▶ **EXERCISE REQUIREMENTS**:
Filter these entries, keeping only lines that hold the word "empty".

▶ **ROWS**:

* * * * * * *

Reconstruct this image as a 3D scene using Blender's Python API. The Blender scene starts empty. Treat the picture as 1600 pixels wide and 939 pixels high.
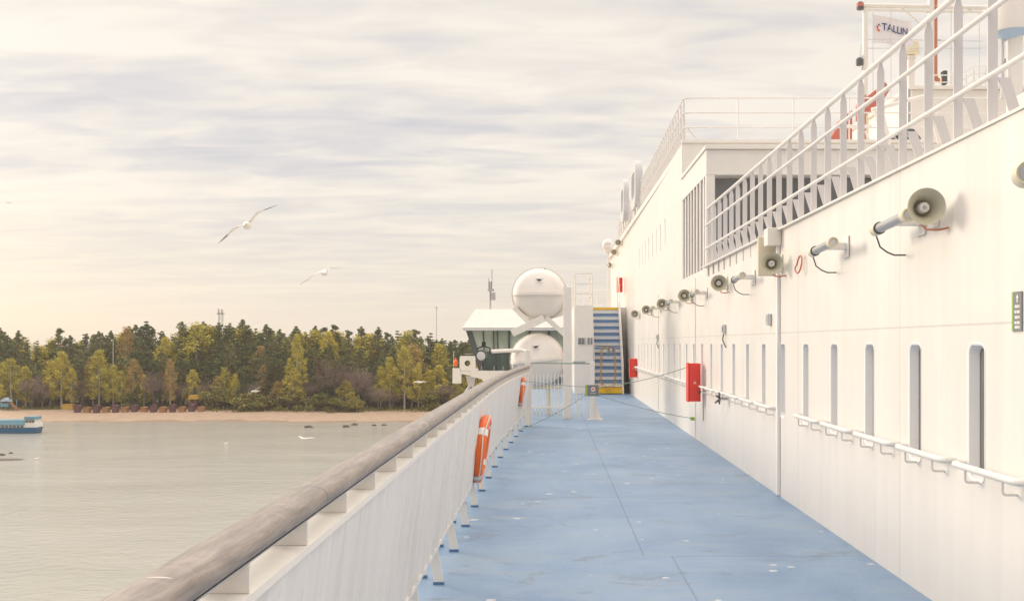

* * * * * * *

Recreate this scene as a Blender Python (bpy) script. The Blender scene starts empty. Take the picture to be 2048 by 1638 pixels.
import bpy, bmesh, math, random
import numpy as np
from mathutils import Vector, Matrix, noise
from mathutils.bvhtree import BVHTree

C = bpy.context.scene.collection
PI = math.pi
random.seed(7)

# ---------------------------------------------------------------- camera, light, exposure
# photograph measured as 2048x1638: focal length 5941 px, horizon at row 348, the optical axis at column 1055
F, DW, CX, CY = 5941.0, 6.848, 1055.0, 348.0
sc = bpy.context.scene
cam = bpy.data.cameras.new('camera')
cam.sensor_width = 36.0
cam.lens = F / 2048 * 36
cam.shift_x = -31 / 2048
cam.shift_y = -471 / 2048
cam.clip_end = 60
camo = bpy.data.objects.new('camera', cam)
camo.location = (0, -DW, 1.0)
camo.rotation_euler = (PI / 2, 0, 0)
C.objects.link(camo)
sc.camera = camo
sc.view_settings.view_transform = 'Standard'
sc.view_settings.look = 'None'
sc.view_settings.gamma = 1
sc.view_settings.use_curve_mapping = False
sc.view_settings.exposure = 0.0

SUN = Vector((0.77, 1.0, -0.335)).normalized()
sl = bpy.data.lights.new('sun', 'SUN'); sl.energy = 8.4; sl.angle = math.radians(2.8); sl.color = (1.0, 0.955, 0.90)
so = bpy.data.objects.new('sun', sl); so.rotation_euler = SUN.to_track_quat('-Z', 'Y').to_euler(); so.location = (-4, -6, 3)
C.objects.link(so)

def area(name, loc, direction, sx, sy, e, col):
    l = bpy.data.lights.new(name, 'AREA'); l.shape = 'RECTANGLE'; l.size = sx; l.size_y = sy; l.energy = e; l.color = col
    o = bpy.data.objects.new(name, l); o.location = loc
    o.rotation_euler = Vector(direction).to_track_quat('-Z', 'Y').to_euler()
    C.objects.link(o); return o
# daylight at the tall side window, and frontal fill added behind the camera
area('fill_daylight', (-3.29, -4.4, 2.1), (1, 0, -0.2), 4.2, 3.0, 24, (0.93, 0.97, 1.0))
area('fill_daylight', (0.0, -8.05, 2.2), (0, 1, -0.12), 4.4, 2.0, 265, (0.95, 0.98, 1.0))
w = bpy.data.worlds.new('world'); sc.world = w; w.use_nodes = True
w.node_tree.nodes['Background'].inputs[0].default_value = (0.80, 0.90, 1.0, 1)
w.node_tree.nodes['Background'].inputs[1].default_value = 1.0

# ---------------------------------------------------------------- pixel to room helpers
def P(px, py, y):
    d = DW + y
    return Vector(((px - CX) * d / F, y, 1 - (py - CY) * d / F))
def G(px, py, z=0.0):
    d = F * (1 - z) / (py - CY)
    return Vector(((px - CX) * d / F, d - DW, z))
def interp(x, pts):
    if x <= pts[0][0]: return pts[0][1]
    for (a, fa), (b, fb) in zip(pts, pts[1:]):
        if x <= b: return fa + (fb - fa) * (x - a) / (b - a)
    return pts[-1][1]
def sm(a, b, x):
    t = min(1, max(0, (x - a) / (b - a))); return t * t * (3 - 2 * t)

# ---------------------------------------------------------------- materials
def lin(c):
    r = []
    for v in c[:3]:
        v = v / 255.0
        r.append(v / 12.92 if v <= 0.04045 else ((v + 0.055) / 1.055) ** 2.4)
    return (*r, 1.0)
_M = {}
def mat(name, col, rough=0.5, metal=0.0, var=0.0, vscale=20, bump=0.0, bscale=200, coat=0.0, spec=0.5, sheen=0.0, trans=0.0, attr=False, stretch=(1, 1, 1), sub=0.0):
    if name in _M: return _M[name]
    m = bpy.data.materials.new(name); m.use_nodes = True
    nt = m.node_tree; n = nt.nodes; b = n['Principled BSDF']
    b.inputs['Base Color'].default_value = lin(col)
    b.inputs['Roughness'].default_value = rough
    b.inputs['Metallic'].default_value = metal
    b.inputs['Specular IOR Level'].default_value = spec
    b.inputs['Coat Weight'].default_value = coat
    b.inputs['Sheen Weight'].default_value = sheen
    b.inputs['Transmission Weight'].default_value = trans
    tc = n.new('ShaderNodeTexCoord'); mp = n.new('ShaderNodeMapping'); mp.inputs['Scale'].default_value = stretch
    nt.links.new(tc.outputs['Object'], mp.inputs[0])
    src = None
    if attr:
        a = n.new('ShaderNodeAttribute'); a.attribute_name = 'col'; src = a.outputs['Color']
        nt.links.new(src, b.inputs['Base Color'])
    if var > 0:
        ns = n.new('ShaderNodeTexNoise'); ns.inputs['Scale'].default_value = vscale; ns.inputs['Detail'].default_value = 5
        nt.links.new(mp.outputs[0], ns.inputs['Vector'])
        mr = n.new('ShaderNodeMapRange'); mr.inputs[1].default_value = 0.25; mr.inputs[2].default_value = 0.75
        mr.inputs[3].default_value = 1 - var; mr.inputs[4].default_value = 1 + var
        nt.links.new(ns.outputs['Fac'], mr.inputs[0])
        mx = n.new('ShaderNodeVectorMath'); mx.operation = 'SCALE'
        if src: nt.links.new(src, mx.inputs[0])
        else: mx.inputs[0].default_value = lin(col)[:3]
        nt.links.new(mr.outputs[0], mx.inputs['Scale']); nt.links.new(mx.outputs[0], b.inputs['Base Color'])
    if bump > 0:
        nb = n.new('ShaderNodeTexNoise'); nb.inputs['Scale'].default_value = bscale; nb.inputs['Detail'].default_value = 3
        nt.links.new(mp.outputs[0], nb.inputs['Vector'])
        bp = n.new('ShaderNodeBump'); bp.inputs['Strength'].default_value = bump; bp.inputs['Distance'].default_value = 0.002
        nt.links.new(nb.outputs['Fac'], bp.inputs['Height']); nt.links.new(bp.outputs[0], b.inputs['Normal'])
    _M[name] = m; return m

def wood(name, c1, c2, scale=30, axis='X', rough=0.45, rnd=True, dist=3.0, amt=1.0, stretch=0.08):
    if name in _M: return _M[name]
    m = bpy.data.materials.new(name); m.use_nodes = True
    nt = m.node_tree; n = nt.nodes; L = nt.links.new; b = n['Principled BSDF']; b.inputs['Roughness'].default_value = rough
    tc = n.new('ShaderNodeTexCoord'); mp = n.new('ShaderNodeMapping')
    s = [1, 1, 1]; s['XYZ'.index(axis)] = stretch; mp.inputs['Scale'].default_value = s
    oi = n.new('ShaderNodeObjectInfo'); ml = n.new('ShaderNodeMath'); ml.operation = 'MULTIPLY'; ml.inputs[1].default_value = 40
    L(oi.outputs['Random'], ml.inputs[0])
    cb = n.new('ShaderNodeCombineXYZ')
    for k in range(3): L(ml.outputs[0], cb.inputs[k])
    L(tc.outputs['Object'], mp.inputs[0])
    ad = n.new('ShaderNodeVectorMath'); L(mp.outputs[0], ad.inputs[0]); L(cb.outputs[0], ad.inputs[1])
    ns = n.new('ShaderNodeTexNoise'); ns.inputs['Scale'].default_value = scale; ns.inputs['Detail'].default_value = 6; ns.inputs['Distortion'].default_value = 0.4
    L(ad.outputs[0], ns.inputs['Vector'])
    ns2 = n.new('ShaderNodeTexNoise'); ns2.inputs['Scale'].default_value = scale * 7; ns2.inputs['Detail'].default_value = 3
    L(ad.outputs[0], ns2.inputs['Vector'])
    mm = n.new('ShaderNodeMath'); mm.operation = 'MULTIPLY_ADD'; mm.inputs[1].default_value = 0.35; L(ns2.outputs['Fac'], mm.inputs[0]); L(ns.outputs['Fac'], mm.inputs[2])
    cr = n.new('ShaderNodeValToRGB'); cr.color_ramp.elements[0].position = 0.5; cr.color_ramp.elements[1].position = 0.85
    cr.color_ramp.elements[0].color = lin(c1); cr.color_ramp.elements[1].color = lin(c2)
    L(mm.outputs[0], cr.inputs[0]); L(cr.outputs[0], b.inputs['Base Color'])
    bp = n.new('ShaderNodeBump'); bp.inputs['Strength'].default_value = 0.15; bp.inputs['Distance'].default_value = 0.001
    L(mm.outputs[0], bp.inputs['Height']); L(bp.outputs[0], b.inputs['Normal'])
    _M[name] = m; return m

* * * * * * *

▶ **WRITTEN ANSWER**:
Reconstruct this image as a 3D scene using Blender's Python API. The Blender scene starts empty. Treat the picture as 1600 pixels wide and 939 pixels high.
Recreate this scene as a Blender Python (bpy) script. The Blender scene starts empty. Take the picture to be 2048 by 1638 pixels.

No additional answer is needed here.